Repercussão
de Gastão Cruz
Sobre o livro
«Repercussão» é o novo livro do poeta Gastão Cruz, a cuja obra anterior, «Rua de Portugal», foi recentemente atribuído o Grande Prémio de Poesia APE/CTT. Gastão Cruz tem uma vasta obra literária publicada e vários prémios.

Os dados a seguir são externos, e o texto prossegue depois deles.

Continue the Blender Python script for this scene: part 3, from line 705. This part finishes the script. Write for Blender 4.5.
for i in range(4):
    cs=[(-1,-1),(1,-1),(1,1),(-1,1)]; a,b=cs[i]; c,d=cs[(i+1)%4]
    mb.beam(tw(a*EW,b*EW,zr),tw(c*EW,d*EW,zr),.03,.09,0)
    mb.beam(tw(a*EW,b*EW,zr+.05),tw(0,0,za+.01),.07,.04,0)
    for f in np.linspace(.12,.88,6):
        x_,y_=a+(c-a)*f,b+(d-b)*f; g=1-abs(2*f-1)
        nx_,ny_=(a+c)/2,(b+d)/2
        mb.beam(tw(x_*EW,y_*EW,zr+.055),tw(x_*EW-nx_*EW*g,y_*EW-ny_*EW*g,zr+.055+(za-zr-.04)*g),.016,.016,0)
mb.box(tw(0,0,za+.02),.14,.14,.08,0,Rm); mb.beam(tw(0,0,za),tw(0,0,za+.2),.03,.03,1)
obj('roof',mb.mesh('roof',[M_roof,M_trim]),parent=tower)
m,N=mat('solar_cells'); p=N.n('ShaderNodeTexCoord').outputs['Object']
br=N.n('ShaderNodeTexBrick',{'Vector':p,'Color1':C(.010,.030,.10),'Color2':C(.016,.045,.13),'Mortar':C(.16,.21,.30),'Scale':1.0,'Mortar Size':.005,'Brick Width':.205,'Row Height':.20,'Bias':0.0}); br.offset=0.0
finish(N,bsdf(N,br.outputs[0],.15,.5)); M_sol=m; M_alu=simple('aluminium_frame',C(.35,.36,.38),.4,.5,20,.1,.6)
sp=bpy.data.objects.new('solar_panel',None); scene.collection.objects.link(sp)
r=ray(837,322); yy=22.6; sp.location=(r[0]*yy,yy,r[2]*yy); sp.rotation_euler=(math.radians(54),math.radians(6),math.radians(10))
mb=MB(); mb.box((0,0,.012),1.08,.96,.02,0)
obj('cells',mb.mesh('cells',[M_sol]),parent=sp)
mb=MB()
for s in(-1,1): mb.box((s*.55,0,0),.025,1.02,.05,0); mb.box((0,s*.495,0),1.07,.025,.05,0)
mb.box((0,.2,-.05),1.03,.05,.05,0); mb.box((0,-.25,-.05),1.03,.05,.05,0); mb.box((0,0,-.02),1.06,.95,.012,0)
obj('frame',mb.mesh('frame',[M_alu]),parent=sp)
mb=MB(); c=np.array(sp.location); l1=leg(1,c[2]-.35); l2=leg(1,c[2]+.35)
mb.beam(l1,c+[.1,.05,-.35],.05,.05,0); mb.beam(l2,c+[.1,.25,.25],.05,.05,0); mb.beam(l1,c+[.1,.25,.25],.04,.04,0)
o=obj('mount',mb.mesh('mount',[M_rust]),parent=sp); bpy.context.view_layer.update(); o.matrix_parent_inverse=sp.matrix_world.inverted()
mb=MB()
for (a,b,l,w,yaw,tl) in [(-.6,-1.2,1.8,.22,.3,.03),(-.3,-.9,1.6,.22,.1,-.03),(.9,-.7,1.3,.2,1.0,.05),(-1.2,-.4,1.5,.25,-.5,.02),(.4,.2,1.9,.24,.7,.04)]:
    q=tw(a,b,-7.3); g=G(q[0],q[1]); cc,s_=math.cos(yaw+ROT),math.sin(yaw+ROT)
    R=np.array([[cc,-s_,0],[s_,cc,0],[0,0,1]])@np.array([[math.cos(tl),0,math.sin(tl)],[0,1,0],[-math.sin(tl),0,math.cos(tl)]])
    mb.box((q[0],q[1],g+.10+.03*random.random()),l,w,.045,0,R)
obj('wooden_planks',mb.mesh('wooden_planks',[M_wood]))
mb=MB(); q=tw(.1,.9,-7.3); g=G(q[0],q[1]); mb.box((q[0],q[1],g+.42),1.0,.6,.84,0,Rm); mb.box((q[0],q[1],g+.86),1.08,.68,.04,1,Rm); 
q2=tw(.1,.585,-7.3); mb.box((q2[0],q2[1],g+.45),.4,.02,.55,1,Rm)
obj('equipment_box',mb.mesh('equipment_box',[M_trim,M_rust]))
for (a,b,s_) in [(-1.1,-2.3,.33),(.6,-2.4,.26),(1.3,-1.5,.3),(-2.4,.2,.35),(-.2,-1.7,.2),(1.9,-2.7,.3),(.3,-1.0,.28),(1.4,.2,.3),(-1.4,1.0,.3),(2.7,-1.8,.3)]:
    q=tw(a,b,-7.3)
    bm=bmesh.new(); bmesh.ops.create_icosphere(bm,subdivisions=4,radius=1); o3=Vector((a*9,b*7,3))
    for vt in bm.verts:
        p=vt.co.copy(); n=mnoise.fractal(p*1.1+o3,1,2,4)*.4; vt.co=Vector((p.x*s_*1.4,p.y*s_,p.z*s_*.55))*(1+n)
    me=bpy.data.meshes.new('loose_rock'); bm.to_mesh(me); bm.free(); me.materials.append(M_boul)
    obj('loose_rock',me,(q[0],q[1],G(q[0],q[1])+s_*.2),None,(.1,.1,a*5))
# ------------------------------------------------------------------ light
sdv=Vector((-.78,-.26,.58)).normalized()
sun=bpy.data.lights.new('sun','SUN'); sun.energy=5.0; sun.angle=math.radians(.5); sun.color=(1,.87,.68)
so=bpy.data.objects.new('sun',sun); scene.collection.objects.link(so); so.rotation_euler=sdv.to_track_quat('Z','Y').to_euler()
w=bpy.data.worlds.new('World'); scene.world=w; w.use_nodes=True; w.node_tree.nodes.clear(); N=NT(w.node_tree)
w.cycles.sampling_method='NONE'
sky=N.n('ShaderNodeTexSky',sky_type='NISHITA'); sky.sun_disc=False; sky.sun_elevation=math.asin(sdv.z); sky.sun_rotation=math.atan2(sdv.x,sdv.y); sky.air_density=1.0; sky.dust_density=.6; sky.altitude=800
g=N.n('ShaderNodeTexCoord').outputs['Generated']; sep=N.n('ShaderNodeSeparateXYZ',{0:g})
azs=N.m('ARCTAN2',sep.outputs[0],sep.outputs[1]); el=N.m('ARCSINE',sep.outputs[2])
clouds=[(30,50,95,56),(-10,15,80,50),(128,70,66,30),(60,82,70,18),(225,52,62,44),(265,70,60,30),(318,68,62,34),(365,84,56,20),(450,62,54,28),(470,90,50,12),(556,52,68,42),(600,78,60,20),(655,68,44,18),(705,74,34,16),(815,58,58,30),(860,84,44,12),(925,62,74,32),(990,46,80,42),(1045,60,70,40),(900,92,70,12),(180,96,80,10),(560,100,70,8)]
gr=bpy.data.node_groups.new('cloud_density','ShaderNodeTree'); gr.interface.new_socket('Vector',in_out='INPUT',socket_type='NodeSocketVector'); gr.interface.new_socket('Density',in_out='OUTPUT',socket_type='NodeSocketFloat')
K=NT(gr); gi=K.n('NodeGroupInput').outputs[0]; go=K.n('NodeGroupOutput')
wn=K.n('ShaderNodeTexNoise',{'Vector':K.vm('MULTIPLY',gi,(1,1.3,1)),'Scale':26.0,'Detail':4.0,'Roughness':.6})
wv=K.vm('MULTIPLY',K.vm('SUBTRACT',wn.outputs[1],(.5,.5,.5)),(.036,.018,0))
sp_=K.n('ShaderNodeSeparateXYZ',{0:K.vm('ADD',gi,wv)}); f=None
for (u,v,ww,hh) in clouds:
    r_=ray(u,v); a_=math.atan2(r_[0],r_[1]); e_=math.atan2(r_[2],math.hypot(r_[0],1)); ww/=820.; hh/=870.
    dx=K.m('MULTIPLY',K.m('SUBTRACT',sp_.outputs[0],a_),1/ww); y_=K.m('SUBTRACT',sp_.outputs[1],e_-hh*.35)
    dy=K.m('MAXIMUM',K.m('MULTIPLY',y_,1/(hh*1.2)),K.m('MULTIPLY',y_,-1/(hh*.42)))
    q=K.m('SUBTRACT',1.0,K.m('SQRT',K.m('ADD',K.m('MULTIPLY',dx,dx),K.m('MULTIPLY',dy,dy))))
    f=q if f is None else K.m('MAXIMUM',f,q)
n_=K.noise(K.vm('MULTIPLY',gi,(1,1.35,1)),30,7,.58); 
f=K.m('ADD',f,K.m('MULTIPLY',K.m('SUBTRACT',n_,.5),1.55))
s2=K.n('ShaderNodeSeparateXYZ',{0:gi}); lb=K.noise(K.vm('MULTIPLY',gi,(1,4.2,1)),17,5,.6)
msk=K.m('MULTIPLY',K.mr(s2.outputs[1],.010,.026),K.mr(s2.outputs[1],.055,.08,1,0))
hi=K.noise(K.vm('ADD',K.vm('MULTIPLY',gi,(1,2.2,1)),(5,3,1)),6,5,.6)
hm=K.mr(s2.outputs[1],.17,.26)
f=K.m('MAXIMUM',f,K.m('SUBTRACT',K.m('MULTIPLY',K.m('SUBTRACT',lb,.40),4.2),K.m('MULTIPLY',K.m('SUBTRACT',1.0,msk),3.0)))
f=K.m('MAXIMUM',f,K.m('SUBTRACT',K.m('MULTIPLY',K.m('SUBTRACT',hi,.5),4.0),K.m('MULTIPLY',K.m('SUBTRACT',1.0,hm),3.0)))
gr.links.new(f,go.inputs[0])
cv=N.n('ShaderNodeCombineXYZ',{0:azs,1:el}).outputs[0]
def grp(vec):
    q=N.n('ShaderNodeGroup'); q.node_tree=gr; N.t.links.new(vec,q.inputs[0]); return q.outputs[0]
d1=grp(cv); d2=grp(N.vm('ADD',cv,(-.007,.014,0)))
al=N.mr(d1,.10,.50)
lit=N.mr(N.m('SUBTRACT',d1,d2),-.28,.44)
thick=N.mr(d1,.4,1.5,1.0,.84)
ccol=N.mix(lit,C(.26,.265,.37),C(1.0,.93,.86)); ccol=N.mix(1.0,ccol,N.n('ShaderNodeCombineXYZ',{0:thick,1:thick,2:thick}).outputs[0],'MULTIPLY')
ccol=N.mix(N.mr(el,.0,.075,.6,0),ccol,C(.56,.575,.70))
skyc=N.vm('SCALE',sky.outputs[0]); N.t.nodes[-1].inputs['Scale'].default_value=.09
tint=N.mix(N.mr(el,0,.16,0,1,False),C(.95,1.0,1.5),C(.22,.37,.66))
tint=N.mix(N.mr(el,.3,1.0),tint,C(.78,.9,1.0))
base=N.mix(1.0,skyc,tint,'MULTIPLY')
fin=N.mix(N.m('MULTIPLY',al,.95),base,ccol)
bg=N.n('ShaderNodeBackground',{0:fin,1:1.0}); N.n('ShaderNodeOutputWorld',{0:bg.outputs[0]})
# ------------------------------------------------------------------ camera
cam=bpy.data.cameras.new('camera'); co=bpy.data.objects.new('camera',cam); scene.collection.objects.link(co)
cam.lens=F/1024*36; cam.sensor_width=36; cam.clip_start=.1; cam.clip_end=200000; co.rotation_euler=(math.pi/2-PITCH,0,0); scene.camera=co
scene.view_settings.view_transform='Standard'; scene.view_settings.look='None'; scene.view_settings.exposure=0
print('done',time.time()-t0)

António Guerreiro, Expresso, Actual
"Repercussão divide-se, em partes quase iguais, entre a dita abertura a um biografismo vigiado e não confessional e uma poética in progress, mas sempre centrada na alusão e no labor do verso. Os únicos poemas que porventura não alcançam a mestria que encontramos noutros livros são os que focam uma espécie de erótica do abandono e uma evocação da morte e dos mortos. Mesmo porque As Pedras Negras (1995) é um marco difícil de superar. Tomemos este excelente exemplo do modo como o poeta pega numa "Velha Imagem" (assim se chama o poema) e em quatro versos evoca a memória no mesmo passo que o próprio mecanismo da memória: "Peso do céu que nunca dirá nada / como um golfo de morte um poço / em que não entra o balde que na casa / cortava outrora a escuridão da água" (pág. 11). A linguagem, extremamente condensada, toma essa imagem do balde que (não) entra no poço e recupera uma imagem, mas também uma impossibilidade e uma "escuridão" que é a escuridão do irrecuperável. Noutros momentos, Gastão Cruz alonga-se um pouco mais, não sem algum virtuosismo. Aqui se enuncia o trânsito impuro desta colectânea: "Releio poemas mudo-os de lugar / no livro que crescendo devagar / me exaspera, por vezes um poema / faz-me crer que prendi acaso o tema // quer ao som das palavras quer ao mundo / outros talvez como este nem ao menos / chegam ao fim ou terminados caem / no limbo conhecido de múltiplas esperas // e é o mesmo mundo que me inspira / que de dizer me impede os sons precisos / dia após dia até que (por fim ditos / os segredos no vácuo do silêncio // tanto tempo retidos, o amor / que da vida nunca se solta e é isso / que o torna algumas vezes impossível)/ a espera recomeça em novos limbos" (pág. 27)."